In June 2018, six people at the Justice For Our Stolen Children Camp were arrested by Regina police. Videos showed police officers physically carrying non-violent protesters by their arms and legs out of the tipis that had been set up in Wascana Centre. The camp was established by Indigenous protesters demanding justice for the deaths of Colten Boushie and Tina Fontaine, as well as shedding light on systemic racism in the child welfare and criminal justice systems.
At the camp’s height, 15 tipis stared defiantly up at the Saskatchewan legislature. The camp hosted powwows, feasts, soccer games, book launches, and vigils. And while the camp lay on Treaty 4 territory – the homeland of the Métis Nation and the original lands of the Cree, Ojibwe, Saulteaux, Dakota, Nakota, and Lakota – it also sat on Wascana Centre, an urban park operated by the Saskatchewan provincial government in conjunction with the City of Regina and the University of Regina. The Provincial Capital Commission and Regina police said they were concerned about park visitor safety, and that the camp violated park bylaws that banned overnight encampment, fires, and unofficial signage. In July, radio talk show host John Gormley called the protest an excuse for “free camping” – an accusation that played to racist stereotypes of freeloading Indigenous people.

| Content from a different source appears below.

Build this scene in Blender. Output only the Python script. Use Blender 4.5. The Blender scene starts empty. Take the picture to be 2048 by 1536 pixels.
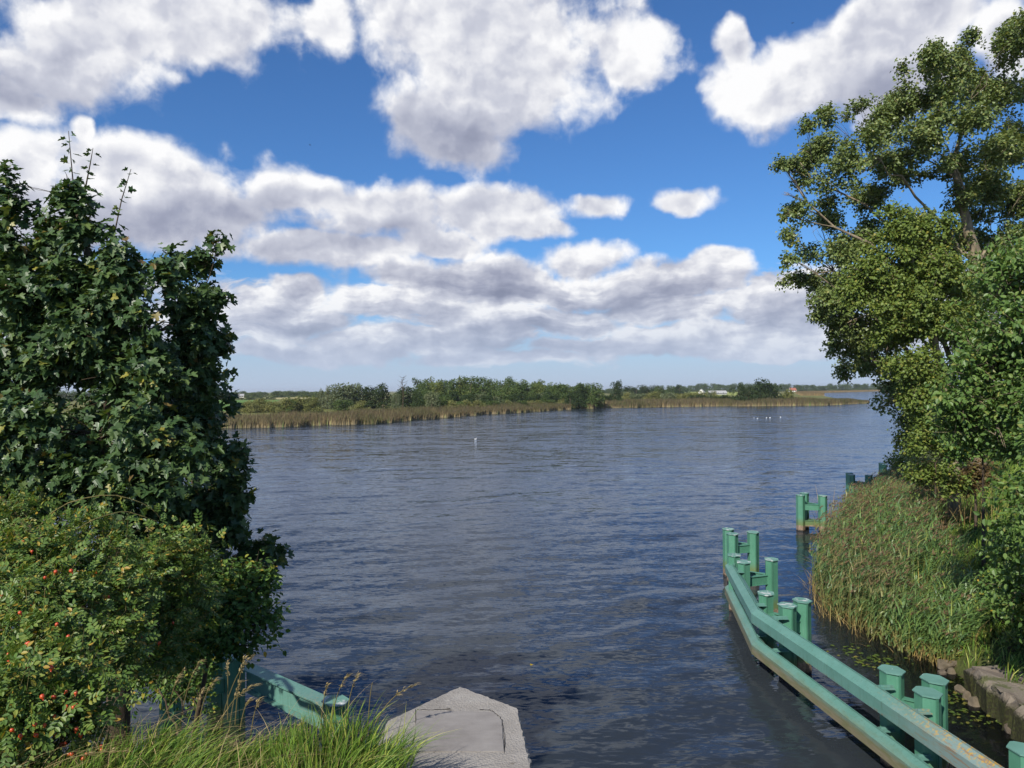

These colonial tools of control – both official laws and social norms that prioritize white uses of park space – were used to expel Indigenous peoples from a public area that lies in their traditional homeland. This episode in Regina forced settlers to think about which rules we enforce and which rules we let slide in parks. Who is expected to follow the rules and who is not? Who is unquestionably welcome in these so-called public spaces and who is not? These are also some of the questions that the book On this Patch of Grass: City Parks on Occupied Land asks.
On This Patch of Grass examines the colonial aspects of Vancouver’s Victoria Park – colloquially known as “Bocce Ball Park” – which is located on the traditional and unceded territories of the Musqueam, Squamish, and Tsleil-Waututh nations. This volume is both a personal and an academic text: the four authors – parents Matt Hern and Selena Couture and their children, Sadie and Daisy Couture – have lived beside Bocce Ball Park since 1991. Hern, in his long vocation as a community organizer and scholar, has written a dozen books that make leftist interventions into the institutions of ordinary life – forcing readers to rethink schools, team sports, safety, cities. This newest book is in the same vein – it takes a seemingly benign bit of urban space and lays bare its contradictions.
The book is separated into four main parts. Through Sadie’s use of oral history interviews and Daisy’s photo essay, readers explore the ways that different visitors experience and use the park. Selena uses place and street names around Victoria Park as a springboard to examine the colonial history of the park and the land on which it sits. Hern looks at urban park history in order to demonstrate that urban parks generally have “an abiding interest in the assertion of order, pacifying the unruly city, instrumentally deploying the natural world for political ends and managing carefully structured renditions of what constitutes appropriate human behaviour.”
Hern’s analysis resonates with Joe Hermer’s arguments in Regulating Eden: The Nature of Order in North American Parks (University of Toronto Press, 2002). Hermer argues that governments use parks to satisfy the public by producing a seemingly authentic wilderness experience that is still heavily regulated and subject to social norms. Among park scholars, the lens of Indigenous sovereignty and colonialism is more readily applied to national parks; this volume expands this park literature by applying these discussions to urban space.
Sadie explains that in urban parks, plants, animals, and humans are policed and expected to adhere to both official and unofficial social laws. Drinking is one of the most obvious examples of regulated social protocol that is policed unevenly across social groups in Victoria Park. Middle-class white park visitors who drink recreationally in the park are deemed acceptable, but Black and brown folks as well as homeless people who drink in the park are considered unruly and irresponsible. Although the same law applies to both groups of drinkers, it is almost exclusively the behaviour of marginalized people that is policed.
The authors say that “parks as they are currently constituted are always colonial enterprises” and spaces upon which the performances of whiteness take place. But parks are also spaces that give us “clues as to how we can share land in a decolonial sense.” The authors do not lay out a clear set of steps for how this decolonization should take place – but in a book authored by four white settlers, this feels, to me, like an appropriate move rather than a shortfall of the volume. However, the argument might be stronger if it included more Indigenous voices weighing in on how to make this claim a reality.
The Justice For Our Stolen Children Camp regularly posted a wish list on its Facebook page. This wish list usually included supplies like firewood, Dr Pepper, and bug spray. But one day their wish list simply stated: “calm allies who are able to engage with visitors.” The major strength of this short book is to invite people who do not regularly think critically about parks to start doing so – and to engage their peers in this conversation. It provides a base of knowledge on which white settlers can build in order to act as better accomplices in the process of decolonization.